What the Numbers Actually Mean
| Battery Source | What Depletes It | How to Recharge |
|---|---|---|
| Left earbud | Active listening, ANC, microphone use | Place in case |
| Right earbud | Active listening, ANC, microphone use | Place in case |
| Charging case | Recharging earbuds, LED indicator | Lightning, USB-C, or MagSafe (varies by model) |
Active Noise Cancellation (ANC) and Transparency Mode draw more power than standard listening. If you use these features heavily, your earbuds will drain faster than the rated battery life suggests — and battery percentage drops may feel uneven between the two buds depending on which microphone array is working harder.
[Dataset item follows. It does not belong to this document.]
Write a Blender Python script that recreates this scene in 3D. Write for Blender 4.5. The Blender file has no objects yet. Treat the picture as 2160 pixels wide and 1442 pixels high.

Why Battery Percentages Sometimes Look Inconsistent
A few things can cause confusing readings:
- Charging case charge level affects earbud readings — if the case has some charge, your AirPods may partially recharge while stored, but a depleted case won't top them up
- One earbud draining faster — normal if you use primarily one earbud, take calls more on one side, or have ANC active
- Software lag — battery percentages shown on screen sometimes take a moment to update after you open the case or reconnect
The Variable That Changes Everything
Every method above works cleanly — in theory. In practice, your experience will differ based on:
- Which AirPod generation you own (original AirPods, AirPods Pro, AirPods Max, and their various generations have different software behaviors)
- Which iOS or macOS version is running on your devices
- Whether your AirPods are paired to one Apple ID and how many devices share that pairing
- Whether you're checking from an Apple device or a third-party one
The gap between "I can see a percentage" and "I'm seeing an accurate, current percentage" is real — and it narrows or widens depending on exactly which combination of hardware and software you're working with.